Friday, March 18, 2011

Does the death of a teacher count as a human rights issue?

Porfirio Lobo Sosa has taken a hard line against teachers' unions, saying he will not talk to them until they return to the classroom and stop going out on strike. The response from the unions has been nationwide protests that yesterday and again today were received violently by security forces.

Lobo Sosa has played on the frustration parents feel about the discontinuity of education of their children, and the effect that is likely to have on their future.

It is far easier to portray striking teachers as an enemy, because it is the strike that leads to suspended classes; far harder to convey the argument that it is the government that has the responsibility for these strikes, by not resolving the issues involved, which involve government defaults on funding teacher's pensions, failure or lateness of payment of salaries and benefits, and, most recently, proposals that teachers unions interpret as aimed to privatize education.

So, as is almost routine in post-coup Honduras under the security regime of Oscar Alvarez, not only the police but the military are sent in to combat protesting teachers.

This policy has now led to the predictable outcome: the death of a striking teacher, Ilse Ivania Velásquez, who Vos el Soberano reports was hit in the head by a tear gas canister, then run over by a vehicle described as a "tanqueta".

The story in El Heraldo describes the action as intended to remove striking teachers and Resistance members from the Boulevard Centroamérica in Tegucigalpa. Its description of the cause of death was, perhaps predictably, quite different than that on Vos el Soberano:

According to versions from witnesses, the educator was thrown to the ground by a stampede of teachers that caused serious wounds to her face.

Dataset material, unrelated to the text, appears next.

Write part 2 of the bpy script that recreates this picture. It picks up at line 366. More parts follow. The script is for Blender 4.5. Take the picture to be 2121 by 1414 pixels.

Afterwards it happened that the woman was run over by a vehicle that was crossing the area. Up till now, none of the versions has been confirmed.

In a separate story, El Heraldo specifically disputes the claim that she was run over by a vehicle. Their story clarifies that the tanqueta in question was a water tanker, the kind of vehicle used to fuel the water cannons that were turned against the teachers by the police and military.

This additional coverage explains that teachers were attacked with batons and tear gas grenades when they tried to stop a commission named by Lobo Sosa from entering the building where the Instituto de Previsión Magisterial (INPREMA) has its headquarters. INPREMA is at the center of the pension dispute with the Lobo Sosa government, and the teachers have rejected this commission, whose motives they (quite reasonably) distrust.

El Heraldo
does admit that the action was being carried out by the National Police and the Cobra unit of the military, but manages to blame the teachers and resistance members for the death.

International news stories echo the claim that Velásquez was run over after falling in the crowd, while fleeing from tear gas being fired into the protest.

Vos el Soberano describes her as the sister of Manfredo Velásquez, who disappeared in the repression of the 1980s. She was also the sister of Zenaida Velásquez, described as the first president of the Comité de Familiares de Detenidos Desaparecidos en Honduras (COFADEH, Committee of Families of the Detained and Disappeared in Honduras).

These are reminders that there are deep roots to the resistance in Honduras.

1 comment:

RNS said...

Porfirio Lobo Sosa has declared an emergency in education. With his new emergency powers Lobo Sosa is ordering the minister of Education to hire replacement teachers whose contract will be "for as long as the emergency lasts."

http://www.elheraldo.hn/Ediciones/2011/03/18/Noticias/Gobierno-de-Honduras-decreta-estado-de-emergencia-en-educacion

The Presidential Palace released a statement that it "laments the possible death" of Ilse Ivania Velásquez Rodríguez and claims that the Police were not responsible for her death, claiming to have video that proves that. The statement calls on the teachers to "act wisely".